"El arquitecto más importante de nuestro tiempo”. El sondeo de la edición norteamericana de la revista Vanity Fair es concluyente: no hay ningún proyectista vivo más famoso que Gehry. Y, lejos de minusvalorar ese título, él lo cita como única referencia en la web Gehry Technologies. Al fin y al cabo, es cierto que Frank Gehry (Toronto, 1929) es conocido por el gran público, algo que prácticamente nunca sucede con los arquitectos vivos. No es de extrañar, pues, que Gehry se haya convertido en personaje de una película (Sketches of Frank Gehry, de Sidney Pollack) y que haya aparecido en la serie de dibujos animados Los Simpson, o que en 2009 diseñara un sombrero para Lady Gaga. Tampoco sorprende que celebrase su 82 cumpleaños en Nueva York, en el piso 76 de la Torre Spruce, su primer rascacielos, acompañado de sus amigos de siempre –el escultor Claes Oldenburg– y de sus compañeros de estatus: actores y cantantes como Candice Bergen, Ben Gazzara o Bono. ¿Qué otro arquitecto celebraría su cumpleaños con el cantante de U2?
Él afirmó entonces que su padre “nunca vio en mí a un creativo, sino a alguien despistado. Por eso, levantar un rascacielos en Manhattan, la ciudad a la que mi padre llegó como inmigrante, fue importante”. Parece mentira que con el aire tranquilo que desprende, Gehry arrastre una biografía de miedos. Pero hubo uno que le hizo cambiar de apellido. Dejó de ser Goldberg para ser Gehry cuando tenía 25 años. “Lo hice por miedo a que mis hijas –las de su primer matrimonio– sufrieran por ser judías el acoso que yo padecí de niño en Toronto,” declaró. Ese estatus, que el arquitecto disfruta acumulando encargos, contrasta con la acusación de autoparodiarse en sus últimos trabajos que persigue a Gehry en la prensa especializada. Las dudas sobre el efecto que el paso del tiempo tendrá en sus edificios y la polémica surgida en torno a algunas de sus obras más recientes, como el edificio que le encargó el Massachusetts Institute of Technology, MIT –que denunció al arquitecto cuando el inmueble se agrietó y aparecieron goteras–, o el proyecto para levantar el monumento a Eisenhower en Washington –que debía empezar a construirse hace 8 años y que la familia del antiguo presidente de los EE.UU. consiguió parar– dibujan la otra cara del éxito, la de la resaca y la duda.

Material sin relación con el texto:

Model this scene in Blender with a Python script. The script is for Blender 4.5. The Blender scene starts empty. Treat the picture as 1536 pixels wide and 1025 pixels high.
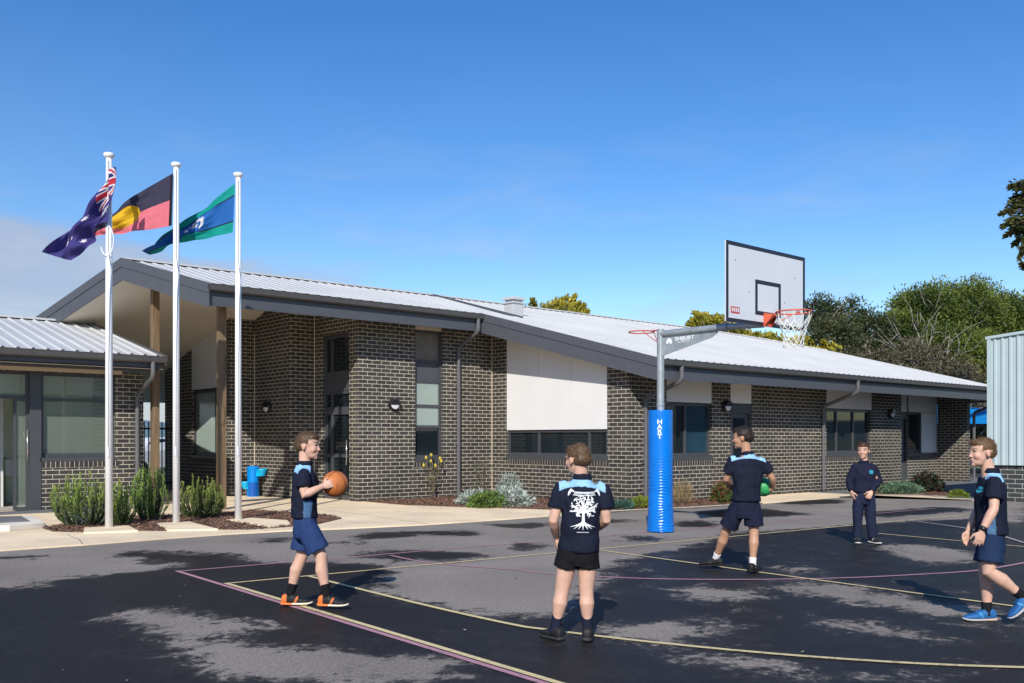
import bpy, math, random
import numpy as np
from mathutils import Vector, Matrix, noise
from mathutils.bvhtree import BVHTree

random.seed(7)
RNG = np.random.default_rng(11)
SC = bpy.context.scene
COL = SC.collection
V3 = Vector

# ------------------------------------------------------------------ scene, camera, light
FWD = V3((0.6586, 0.7525, 0)); RGT = V3((0.7525, -0.6586, 0))      # view direction on the ground, and its right
YAW = -math.atan2(0.6586, 0.7525)
cam = bpy.data.cameras.new('camera'); camo = bpy.data.objects.new('camera', cam); COL.objects.link(camo)
cam.sensor_width = 36; cam.lens = 1415 / 1536 * 36; cam.shift_y = (659 - 512.5) / 1536
cam.clip_end = 6000; cam.clip_start = .05
camo.location = (0, 0, 1.37); camo.rotation_euler = (math.pi / 2, 0, YAW)
SC.camera = camo
SC.view_settings.view_transform = 'Standard'; SC.view_settings.look = 'None'; SC.view_settings.exposure = 0
SUN_EL = math.radians(33); SUN_D = V3((0.749 * math.cos(SUN_EL), 0.663 * math.cos(SUN_EL), -math.sin(SUN_EL)))
sl = bpy.data.lights.new('sun', 'SUN'); sl.energy = 5.0; sl.angle = math.radians(.5); sl.color = (1, .95, .87)
so = bpy.data.objects.new('sun', sl); COL.objects.link(so)
so.rotation_euler = SUN_D.to_track_quat('-Z', 'Y').to_euler(); so.location = (-20, -20, 30)

def N(nt, t, **k):
    n = nt.nodes.new(t)
    for a, b in k.items():
        if a in n.inputs: n.inputs[a].default_value = b
        else: setattr(n, a, b)
    return n
def mixc(nt, fac, a, b, typ='MIX'):
    m = nt.nodes.new('ShaderNodeMix'); m.data_type = 'RGBA'; m.blend_type = typ
    for sock, val in ((m.inputs[0], fac), (m.inputs[6], a), (m.inputs[7], b)):
        if hasattr(val, 'is_output'): nt.links.new(val, sock)
        elif isinstance(val, (int, float)): sock.default_value = val
        else: sock.default_value = (*val[:3], 1)
    return m.outputs[2]
def ramp(nt, src, pts):
    r = nt.nodes.new('ShaderNodeValToRGB'); nt.links.new(src, r.inputs[0])
    e = r.color_ramp.elements
    while len(e) < len(pts): e.new(.5)
    for i, (p, c) in enumerate(pts):
        e[i].position = p; e[i].color = (c, c, c, 1) if isinstance(c, (int, float)) else (*c, 1)
    return r.outputs[0]
def math_(nt, op, a, b=0.0):
    m = nt.nodes.new('ShaderNodeMath'); m.operation = op
    for i, v in ((0, a), (1, b)):
        if hasattr(v, 'is_output'): nt.links.new(v, m.inputs[i])
        else: m.inputs[i].default_value = v
    return m.outputs[0]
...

Entre encargos, aplausos y críticas, Gehry continúa en activo y defiende que su arquitectura “no es extravagante, sino expresiva”, al tiempo que advierte de lo que se avecina: “Llega una época reaccionaria dispuesta a acallar el sentimiento de la arquitectura”. Y ofrece su propuesta: “Hay quien no tiene bastante con la frialdad moderna y le pide a la arquitectura más jugo, más arte”. Gehry se ha cansado de repetir que la expresión de sus trabajos no es un capricho: “Sino el resultado de la técnica y la investigación”. Para investigar, precisamente, fundó una empresa dispuesta a calcular los volúmenes imposibles de trabajos como los suyos, Gehry Technologies.
A finales de los años setenta, tras décadas firmando piezas blancas del movimiento moderno, Gehry encontró su oportunidad transformando su propia casa. Tenía 50 años y quería ser el arquitecto que llevaba dentro “y que mi padre nunca llegó a conocer”. Hoy, cuando sus edificios no encuentran acuerdo a la hora de ser juzgados como los más creativos o los más torturados, él continúa diciendo que es un hombre de gustos sencillos y que su comida favorita es “el flan que me hace Berta”, su mujer desde hace 38 años, la madre de los hijos para los que construyó una casa con la que, 25 años después de cambiarse de nombre, comenzó, por fin, a ser Frank Gehry.